Dithering, filters, jitter reduction, current stabilization within complex circuits.......these have all been adressed within manufacturing and telecommunications years ago. It's the reason you can get a 30th generation file from across the globe completely intact and bit perfect........but for some reason here, on CA you need linear power supplies and ridiculously expensive USB cables to move a file less than three feet.

 

You have brought up a point that I have often pondered. Many audio hobbyist, here, especially those without technical backgrounds often tend to look at the entire field of recorded and reproduced music as a somehow "special" signal; one that does not have to necessarily follow the laws of physics or the known properties of electronics.
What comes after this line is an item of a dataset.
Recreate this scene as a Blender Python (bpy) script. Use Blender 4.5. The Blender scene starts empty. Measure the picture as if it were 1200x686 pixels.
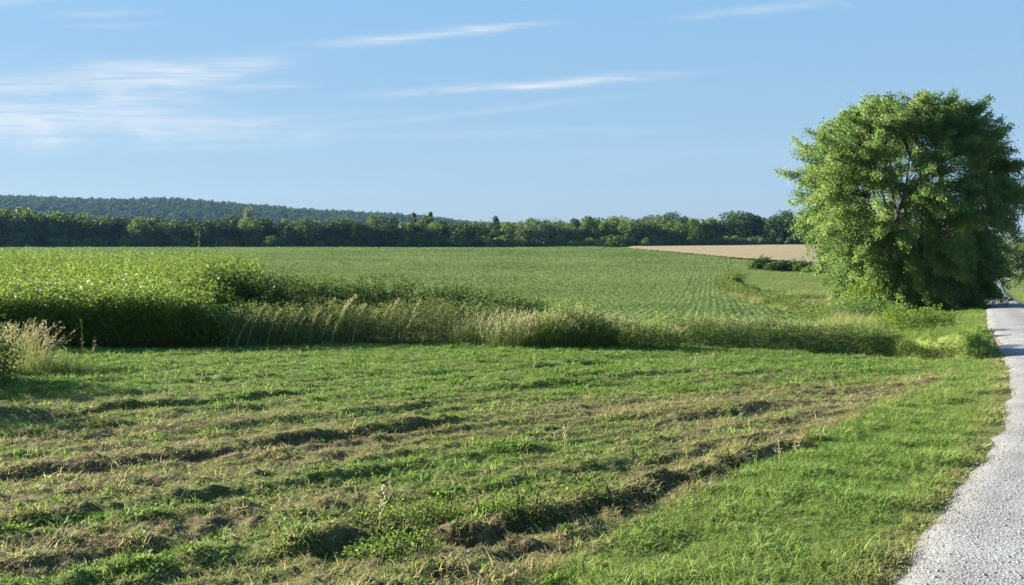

They come up with so many things that cannot be, and insist that their experiences must be gospel because they heard the results that they are now attributing to the supernatural. Just a few of these things are that you can't copy a digital audio file without somehow changing it, or two files with the same check-sum can still sound different, bi-wiring speakers brings more to the table than simply doubling-up on the wire gauge, etc. I have purposely avoided some topics; the "can-of-worms" aspect of which will simply start another round of pointless debate. As you say, many of these subjects have been analyzed and tested decades ago, and the efficacy of the theories behind the solutions now being used in many industries have been found to be factual and foolproof. But to this response many here will protest by saying that these other industries aren't using these theories and techniques to record, transmit, or play-back high-res music and are therefore irrelevant to high-end digital audio! Why certain people continue to believe in audio voodoo is beyond me. They say that they hear these impossible phenomenon so therefore they must exist, and obviously science has yet to catch-up with their ears. The possibility that their ear/brain is "lying" to them is simply not seriously considered by many of these people. I mean, this is, after all, a hobby for most people, and if believing in audio nonsense makes the true believer happier and more secure in the sound of his/her system, who am I (or you or anyone else) to say that they are wrong? Best to stay out of those kinds of discussions altogether. It's difficult to do sometimes because the wrongheadedness of some of the assumptions being touted as gospel can be maddening. I find that I just have to keep saying to myself "You'll never convince a flat-earth proponent that the world is round" and just don't even try. I wish I could say that I was 100% successful at staying out of such discussions, but I can't.

 

Without being insulting( not my intention), I don't know what else I can say other than don't speculate or listen to those who intentionally do. I'll leave you to your discussion now as I have nothing more to contribute that has any hope of helping this thread or forum return to the planet from which they came.

 

My only advice here is to carefully pick the threads and subjects to which to respond. :)

Another point I'd like to make is that with some people, just the act of disagreeing with them is enough to be called "insulting". I never try to insult people I'm debating with, but still many have found me insulting, good intentions notwithstanding.